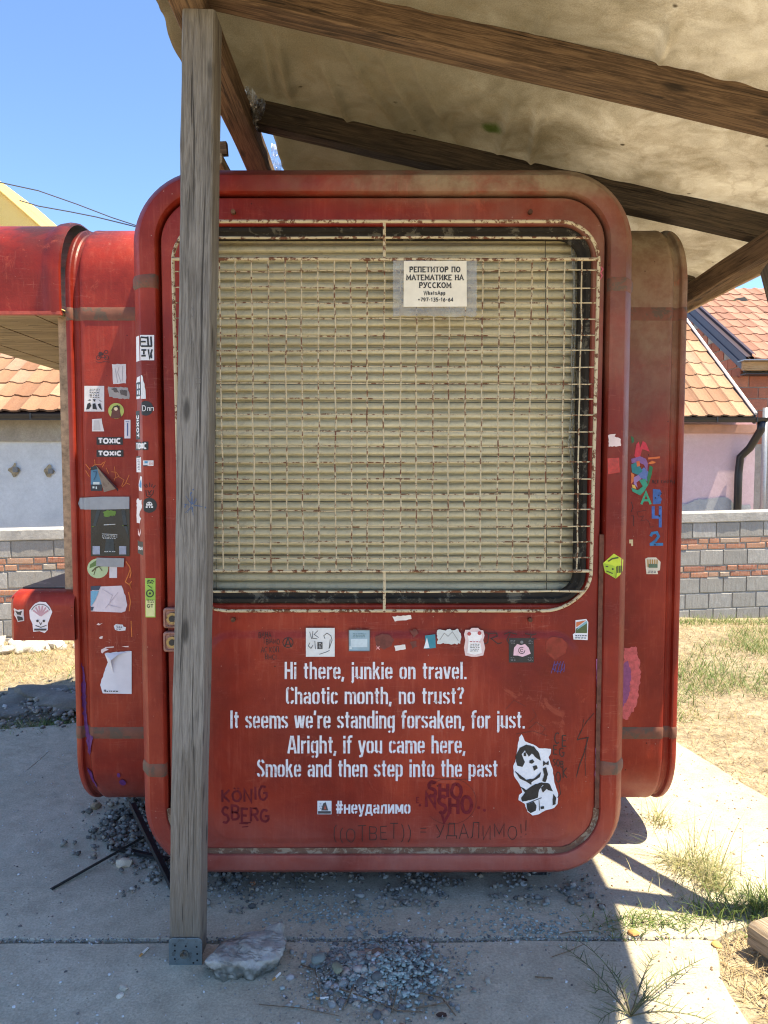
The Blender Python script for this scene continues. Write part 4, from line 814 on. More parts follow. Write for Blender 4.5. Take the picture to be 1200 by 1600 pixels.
sticker('cream paper corner by the frame', DL, [(983, 843), (989, 843), (989, 853), (986, 853), (986, 849), (983, 849)], (222, 206, 160))
paintmark('black pen words beside the collage', DL, [('s', s, .8) for s in lay('ВСЕ СМОТРАТ' if 0 else 'ВСЕ СМОТРИ', CAP, 1019, 1056, 755, 4, .3, .1)], (44, 20, 22))
paintmark('thin black loops', DL, [('s', [(1010, 797), (995, 800), (998, 808), (1006, 806), (1001, 814), (1010, 812), (1014, 816), (1016, 824), (1022, 822)], .6), ('s', [(986, 784), (989, 792), (986, 800)], 1), ('s', [(986, 806), (990, 806), (990, 822)], 1)], (60, 20, 22))
flatc = {}
for k, (c, p) in enumerate((((34, 110, 62), [(986, 681), (990, 684), (991, 690), (987, 693)]), ((214, 40, 62), [(991, 712), (994, 694), (998, 690), (1000, 700), (1004, 689), (1009, 692), (1015, 706), (1008, 703), (1003, 702), (1000, 714), (994, 716)]), ((140, 96, 160), [(986, 717), (1000, 713), (1009, 717), (1012, 724), (1011, 738), (1006, 726), (996, 722), (987, 724)]), ((28, 132, 140), [(986, 726), (994, 722), (1000, 730), (1004, 736), (996, 742), (987, 738)]), ((226, 112, 48), [(994, 721), (999, 720), (1000, 728), (995, 729)]), ((92, 122, 190), [(996, 740), (1006, 730), (1012, 736), (1017, 744), (1012, 752), (1000, 746)]), ((30, 120, 66), [(1015, 727), (1020, 730), (1018, 742), (1014, 754), (1012, 760), (1011, 746)]), ((224, 120, 50), [(986, 738), (991, 742), (990, 752), (986, 756)]), ((164, 130, 190), [(990, 746), (997, 742), (1002, 748), (994, 754), (996, 762), (990, 756)]), ((44, 160, 130), [(998, 750), (1008, 748), (1012, 758), (1006, 768), (1000, 774), (988, 768), (986, 762), (996, 766), (1004, 760)]), ((236, 196, 90), [(987, 757), (992, 758), (994, 764), (988, 762)]), ((226, 110, 40), [(1012, 715), (1031, 713), (1031, 716), (1013, 718)]), ((230, 120, 40), [(1012, 724), (1018, 720), (1025, 722), (1022, 724), (1016, 725)]))):
    flatwork('collage_shape', DL, [p], flat(c, .45, .08), kiosk, .001 + .0004 * (k % 5), label='bright painted patch of the abstract collage' if k == 1 else None)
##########
| What to do |
Print out the lines exactly, skipping any picture.

| Task result |
The Blender Python script for this scene continues. Write part 4, from line 814 on. More parts follow. Write for Blender 4.5. Take the picture to be 1200 by 1600 pixels.
sticker('cream paper corner by the frame', DL, [(983, 843), (989, 843), (989, 853), (986, 853), (986, 849), (983, 849)], (222, 206, 160))
paintmark('black pen words beside the collage', DL, [('s', s, .8) for s in lay('ВСЕ СМОТРАТ' if 0 else 'ВСЕ СМОТРИ', CAP, 1019, 1056, 755, 4, .3, .1)], (44, 20, 22))
paintmark('thin black loops', DL, [('s', [(1010, 797), (995, 800), (998, 808), (1006, 806), (1001, 814), (1010, 812), (1014, 816), (1016, 824), (1022, 822)], .6), ('s', [(986, 784), (989, 792), (986, 800)], 1), ('s', [(986, 806), (990, 806), (990, 822)], 1)], (60, 20, 22))
flatc = {}
for k, (c, p) in enumerate((((34, 110, 62), [(986, 681), (990, 684), (991, 690), (987, 693)]), ((214, 40, 62), [(991, 712), (994, 694), (998, 690), (1000, 700), (1004, 689), (1009, 692), (1015, 706), (1008, 703), (1003, 702), (1000, 714), (994, 716)]), ((140, 96, 160), [(986, 717), (1000, 713), (1009, 717), (1012, 724), (1011, 738), (1006, 726), (996, 722), (987, 724)]), ((28, 132, 140), [(986, 726), (994, 722), (1000, 730), (1004, 736), (996, 742), (987, 738)]), ((226, 112, 48), [(994, 721), (999, 720), (1000, 728), (995, 729)]), ((92, 122, 190), [(996, 740), (1006, 730), (1012, 736), (1017, 744), (1012, 752), (1000, 746)]), ((30, 120, 66), [(1015, 727), (1020, 730), (1018, 742), (1014, 754), (1012, 760), (1011, 746)]), ((224, 120, 50), [(986, 738), (991, 742), (990, 752), (986, 756)]), ((164, 130, 190), [(990, 746), (997, 742), (1002, 748), (994, 754), (996, 762), (990, 756)]), ((44, 160, 130), [(998, 750), (1008, 748), (1012, 758), (1006, 768), (1000, 774), (988, 768), (986, 762), (996, 766), (1004, 760)]), ((236, 196, 90), [(987, 757), (992, 758), (994, 764), (988, 762)]), ((226, 110, 40), [(1012, 715), (1031, 713), (1031, 716), (1013, 718)]), ((230, 120, 40), [(1012, 724), (1018, 720), (1025, 722), (1022, 724), (1016, 725)]))):
    flatwork('collage_shape', DL, [p], flat(c, .45, .08), kiosk, .001 + .0004 * (k % 5), label='bright painted patch of the abstract collage' if k == 1 else None)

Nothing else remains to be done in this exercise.